Random Acts of Senseless Violence is a masterpiece of writing craft: its characters and story developments are absolutely believable and authentic, echoed worryingly in things that have come to pass in recent years: the debt bubble, recession, collapse of the Rust Belt / Detroit and New Orleans, the riots in London and the Occupy Movement, the political leaders who seem impotent to turn things around and who look increasingly haunted by their own impotence, holding on to power despite widespread disillusion and protests... but a much more compelling feat of writery craftsmanship than its prescience is the gradual, subtle and entirely radical shift in the narrative voice. This teenager is meeting new people, and her vocabulary, her sentences, her speech patterns, her entire language changes. At first, she simply reports the dialogue, but slowly, one tiny step at a time, her own lines of dialogue, and then her entire writing voice, shift, until by the end, you are reading something which is unrecognisable when compared with the start. The later diary entries are the writings of a different person who somehow emerged by coming of age in that time and that place and through those events...
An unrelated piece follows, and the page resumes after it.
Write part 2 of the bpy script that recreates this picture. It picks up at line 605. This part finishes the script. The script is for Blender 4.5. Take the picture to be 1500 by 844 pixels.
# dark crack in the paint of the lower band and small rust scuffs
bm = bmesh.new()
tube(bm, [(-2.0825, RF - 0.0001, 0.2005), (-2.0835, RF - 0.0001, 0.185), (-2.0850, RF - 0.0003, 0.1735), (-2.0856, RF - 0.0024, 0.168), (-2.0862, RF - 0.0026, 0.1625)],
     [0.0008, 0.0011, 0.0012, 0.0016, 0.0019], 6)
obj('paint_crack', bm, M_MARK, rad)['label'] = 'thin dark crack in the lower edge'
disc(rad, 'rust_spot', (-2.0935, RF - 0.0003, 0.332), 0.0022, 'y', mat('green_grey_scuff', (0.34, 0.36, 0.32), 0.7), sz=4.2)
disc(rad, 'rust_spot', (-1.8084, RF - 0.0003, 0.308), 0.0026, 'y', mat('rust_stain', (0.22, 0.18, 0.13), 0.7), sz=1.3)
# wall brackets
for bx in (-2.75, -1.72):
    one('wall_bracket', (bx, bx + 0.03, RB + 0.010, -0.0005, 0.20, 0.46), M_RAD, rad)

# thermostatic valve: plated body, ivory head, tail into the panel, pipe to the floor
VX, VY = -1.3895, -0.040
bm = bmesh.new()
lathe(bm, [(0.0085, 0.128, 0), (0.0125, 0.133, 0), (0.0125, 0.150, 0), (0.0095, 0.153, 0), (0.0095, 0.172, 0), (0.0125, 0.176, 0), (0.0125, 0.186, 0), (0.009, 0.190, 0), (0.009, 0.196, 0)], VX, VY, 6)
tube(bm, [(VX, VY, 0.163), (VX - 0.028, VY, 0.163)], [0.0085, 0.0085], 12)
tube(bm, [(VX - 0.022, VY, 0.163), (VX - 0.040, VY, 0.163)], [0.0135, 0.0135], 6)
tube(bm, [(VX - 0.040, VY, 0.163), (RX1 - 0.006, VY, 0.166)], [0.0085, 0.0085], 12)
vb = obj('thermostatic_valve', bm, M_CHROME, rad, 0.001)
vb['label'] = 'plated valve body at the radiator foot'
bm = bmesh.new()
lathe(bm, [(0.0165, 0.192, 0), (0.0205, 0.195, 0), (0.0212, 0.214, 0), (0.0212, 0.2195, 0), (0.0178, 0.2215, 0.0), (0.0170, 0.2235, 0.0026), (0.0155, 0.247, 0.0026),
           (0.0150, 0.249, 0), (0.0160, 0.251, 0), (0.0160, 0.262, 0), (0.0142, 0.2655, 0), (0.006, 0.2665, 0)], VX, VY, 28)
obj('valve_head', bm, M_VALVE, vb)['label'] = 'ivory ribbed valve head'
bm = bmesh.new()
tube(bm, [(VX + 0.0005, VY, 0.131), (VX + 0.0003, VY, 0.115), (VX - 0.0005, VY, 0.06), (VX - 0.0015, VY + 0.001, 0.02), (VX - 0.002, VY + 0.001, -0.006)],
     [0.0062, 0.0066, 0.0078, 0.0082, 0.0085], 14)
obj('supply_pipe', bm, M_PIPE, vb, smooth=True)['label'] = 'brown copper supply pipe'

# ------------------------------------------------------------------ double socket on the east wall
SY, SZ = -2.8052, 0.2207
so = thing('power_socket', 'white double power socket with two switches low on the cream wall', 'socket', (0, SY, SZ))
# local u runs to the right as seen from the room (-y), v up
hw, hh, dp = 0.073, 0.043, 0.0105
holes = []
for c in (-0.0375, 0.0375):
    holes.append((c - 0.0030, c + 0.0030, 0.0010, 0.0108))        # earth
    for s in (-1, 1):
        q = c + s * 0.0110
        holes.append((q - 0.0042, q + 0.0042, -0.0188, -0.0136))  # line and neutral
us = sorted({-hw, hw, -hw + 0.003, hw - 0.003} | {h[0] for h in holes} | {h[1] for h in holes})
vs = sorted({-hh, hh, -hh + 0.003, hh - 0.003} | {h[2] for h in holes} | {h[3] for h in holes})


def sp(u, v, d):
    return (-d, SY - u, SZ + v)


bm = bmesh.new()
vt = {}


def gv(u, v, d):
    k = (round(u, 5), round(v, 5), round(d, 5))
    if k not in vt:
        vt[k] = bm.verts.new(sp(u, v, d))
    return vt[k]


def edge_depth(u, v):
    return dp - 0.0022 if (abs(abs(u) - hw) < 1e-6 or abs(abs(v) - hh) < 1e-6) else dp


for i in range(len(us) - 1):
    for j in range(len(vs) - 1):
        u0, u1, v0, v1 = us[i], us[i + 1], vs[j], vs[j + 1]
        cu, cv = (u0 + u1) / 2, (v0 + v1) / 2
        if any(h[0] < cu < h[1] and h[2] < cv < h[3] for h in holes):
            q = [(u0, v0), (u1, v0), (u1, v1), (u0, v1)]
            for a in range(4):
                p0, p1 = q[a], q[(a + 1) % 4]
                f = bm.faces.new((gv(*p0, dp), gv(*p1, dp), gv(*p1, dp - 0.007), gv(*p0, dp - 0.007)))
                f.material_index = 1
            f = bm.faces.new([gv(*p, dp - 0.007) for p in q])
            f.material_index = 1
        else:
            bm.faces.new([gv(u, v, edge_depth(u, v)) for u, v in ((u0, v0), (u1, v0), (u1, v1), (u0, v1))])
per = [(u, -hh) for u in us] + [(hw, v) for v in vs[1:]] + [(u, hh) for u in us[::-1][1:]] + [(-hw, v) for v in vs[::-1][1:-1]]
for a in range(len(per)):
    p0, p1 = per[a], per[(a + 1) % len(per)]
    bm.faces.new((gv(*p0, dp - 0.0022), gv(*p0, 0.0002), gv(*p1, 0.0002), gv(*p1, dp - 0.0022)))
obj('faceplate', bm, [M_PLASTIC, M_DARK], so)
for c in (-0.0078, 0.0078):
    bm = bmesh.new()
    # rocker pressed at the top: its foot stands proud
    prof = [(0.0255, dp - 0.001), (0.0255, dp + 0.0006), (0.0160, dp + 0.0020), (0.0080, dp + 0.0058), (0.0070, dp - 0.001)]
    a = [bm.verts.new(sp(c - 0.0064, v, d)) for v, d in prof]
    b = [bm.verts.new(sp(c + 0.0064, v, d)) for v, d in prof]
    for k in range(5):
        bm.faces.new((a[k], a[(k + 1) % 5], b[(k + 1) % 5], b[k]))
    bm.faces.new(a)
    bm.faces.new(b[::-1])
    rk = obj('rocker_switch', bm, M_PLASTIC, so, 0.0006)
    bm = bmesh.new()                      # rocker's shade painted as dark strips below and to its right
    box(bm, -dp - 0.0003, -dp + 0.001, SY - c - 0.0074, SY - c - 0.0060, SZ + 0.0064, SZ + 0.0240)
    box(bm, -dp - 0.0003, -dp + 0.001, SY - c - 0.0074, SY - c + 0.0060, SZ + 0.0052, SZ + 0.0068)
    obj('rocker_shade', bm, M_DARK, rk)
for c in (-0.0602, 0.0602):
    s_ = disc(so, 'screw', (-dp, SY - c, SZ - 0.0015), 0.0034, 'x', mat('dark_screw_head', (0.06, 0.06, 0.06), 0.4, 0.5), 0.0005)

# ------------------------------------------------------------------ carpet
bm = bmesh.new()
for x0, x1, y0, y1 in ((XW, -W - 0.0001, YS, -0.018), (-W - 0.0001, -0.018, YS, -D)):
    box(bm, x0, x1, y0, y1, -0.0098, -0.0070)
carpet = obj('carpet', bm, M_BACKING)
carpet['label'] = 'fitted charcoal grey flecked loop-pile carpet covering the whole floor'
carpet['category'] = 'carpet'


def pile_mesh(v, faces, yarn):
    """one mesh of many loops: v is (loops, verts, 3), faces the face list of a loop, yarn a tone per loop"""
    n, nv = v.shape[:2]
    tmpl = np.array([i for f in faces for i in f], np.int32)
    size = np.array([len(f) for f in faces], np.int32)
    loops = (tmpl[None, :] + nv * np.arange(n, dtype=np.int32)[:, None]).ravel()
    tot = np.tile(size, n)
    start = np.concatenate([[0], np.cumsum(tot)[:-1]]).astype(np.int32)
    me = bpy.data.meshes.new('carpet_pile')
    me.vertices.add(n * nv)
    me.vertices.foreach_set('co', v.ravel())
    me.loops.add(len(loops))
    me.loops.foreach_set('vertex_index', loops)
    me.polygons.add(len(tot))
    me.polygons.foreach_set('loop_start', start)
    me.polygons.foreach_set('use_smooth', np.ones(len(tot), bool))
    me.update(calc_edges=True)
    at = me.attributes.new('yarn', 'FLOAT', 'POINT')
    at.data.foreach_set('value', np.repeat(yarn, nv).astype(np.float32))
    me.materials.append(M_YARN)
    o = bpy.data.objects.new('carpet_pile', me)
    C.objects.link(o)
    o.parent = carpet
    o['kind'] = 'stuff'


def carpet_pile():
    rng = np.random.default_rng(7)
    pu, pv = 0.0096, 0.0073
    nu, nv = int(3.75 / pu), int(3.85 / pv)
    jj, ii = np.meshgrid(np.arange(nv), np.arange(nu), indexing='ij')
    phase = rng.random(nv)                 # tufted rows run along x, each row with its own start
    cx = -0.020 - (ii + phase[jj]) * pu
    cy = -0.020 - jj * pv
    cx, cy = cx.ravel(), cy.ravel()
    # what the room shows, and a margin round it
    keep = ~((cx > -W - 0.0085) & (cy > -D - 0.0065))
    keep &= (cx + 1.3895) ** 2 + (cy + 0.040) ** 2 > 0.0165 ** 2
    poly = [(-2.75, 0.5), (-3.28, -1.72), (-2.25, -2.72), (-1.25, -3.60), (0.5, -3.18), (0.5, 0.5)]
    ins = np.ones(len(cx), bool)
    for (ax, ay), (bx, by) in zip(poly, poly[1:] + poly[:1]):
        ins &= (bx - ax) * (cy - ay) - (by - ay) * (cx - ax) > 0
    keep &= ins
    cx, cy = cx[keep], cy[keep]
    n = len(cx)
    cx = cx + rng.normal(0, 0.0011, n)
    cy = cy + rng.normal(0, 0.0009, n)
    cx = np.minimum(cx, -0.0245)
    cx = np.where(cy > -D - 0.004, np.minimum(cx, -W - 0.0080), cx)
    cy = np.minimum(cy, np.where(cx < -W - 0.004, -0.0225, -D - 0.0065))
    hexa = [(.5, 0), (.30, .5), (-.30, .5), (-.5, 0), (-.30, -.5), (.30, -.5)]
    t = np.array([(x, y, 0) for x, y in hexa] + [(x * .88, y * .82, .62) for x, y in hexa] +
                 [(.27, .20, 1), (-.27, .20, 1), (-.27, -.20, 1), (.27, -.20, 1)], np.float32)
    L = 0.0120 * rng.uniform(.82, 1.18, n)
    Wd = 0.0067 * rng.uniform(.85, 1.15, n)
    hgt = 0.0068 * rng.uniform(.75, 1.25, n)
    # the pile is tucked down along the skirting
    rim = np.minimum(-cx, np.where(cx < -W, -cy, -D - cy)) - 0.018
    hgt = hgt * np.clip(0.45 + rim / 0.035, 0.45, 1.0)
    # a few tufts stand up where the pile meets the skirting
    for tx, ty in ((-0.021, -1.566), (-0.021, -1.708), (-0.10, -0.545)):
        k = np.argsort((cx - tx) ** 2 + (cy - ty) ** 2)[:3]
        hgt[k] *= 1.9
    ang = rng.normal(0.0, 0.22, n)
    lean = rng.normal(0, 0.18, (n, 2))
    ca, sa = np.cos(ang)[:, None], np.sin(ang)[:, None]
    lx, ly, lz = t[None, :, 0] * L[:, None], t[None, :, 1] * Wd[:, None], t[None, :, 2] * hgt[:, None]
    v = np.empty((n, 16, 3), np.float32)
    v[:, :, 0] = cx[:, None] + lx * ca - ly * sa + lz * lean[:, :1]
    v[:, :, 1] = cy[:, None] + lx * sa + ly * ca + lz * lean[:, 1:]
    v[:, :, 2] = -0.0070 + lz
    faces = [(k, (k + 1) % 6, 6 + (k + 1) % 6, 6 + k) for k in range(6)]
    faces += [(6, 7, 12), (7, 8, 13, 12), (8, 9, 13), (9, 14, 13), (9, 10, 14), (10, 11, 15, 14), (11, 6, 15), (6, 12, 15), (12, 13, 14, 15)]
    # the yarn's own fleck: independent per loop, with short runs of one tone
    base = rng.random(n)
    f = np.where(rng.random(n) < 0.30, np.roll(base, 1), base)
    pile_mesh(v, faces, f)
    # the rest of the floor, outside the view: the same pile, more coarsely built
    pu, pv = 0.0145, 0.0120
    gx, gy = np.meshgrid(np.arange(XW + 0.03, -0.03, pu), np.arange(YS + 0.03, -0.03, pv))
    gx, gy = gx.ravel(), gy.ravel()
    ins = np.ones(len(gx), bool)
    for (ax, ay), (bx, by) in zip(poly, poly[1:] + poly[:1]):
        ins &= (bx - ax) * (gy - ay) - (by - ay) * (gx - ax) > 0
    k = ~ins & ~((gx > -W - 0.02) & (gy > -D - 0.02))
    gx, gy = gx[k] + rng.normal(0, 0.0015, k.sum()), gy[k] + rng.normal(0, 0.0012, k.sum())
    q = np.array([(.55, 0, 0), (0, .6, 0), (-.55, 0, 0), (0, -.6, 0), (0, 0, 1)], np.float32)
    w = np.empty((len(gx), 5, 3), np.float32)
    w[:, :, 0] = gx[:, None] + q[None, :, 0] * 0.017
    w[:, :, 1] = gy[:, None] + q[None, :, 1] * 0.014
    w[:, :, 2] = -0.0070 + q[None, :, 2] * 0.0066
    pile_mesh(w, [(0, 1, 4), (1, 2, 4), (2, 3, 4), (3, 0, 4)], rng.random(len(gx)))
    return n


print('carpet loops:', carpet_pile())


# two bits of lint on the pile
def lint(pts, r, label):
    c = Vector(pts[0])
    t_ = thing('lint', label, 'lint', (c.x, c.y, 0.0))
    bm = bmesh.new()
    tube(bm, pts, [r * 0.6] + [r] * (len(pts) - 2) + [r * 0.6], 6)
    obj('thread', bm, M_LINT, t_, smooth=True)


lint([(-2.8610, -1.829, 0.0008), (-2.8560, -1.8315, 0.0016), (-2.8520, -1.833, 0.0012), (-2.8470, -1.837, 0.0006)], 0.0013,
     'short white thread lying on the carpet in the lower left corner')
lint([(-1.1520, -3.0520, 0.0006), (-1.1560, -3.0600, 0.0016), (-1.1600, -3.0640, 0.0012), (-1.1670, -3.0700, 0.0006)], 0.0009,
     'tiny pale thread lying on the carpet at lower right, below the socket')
...all of which does not mean the book is actually fun to read. It is enormously talented, clever, a masterpiece of craftsmanship - but the sort of work you appreciate, rather than enjoy. I cannot praise the genius of the book highly enough, but I can't claim that it made me feel good while I read it. And, to me, the entire point of reading is about enjoyment (even if a story is dark or harrowing). This book is simply a bit too relentlessly troubling for me.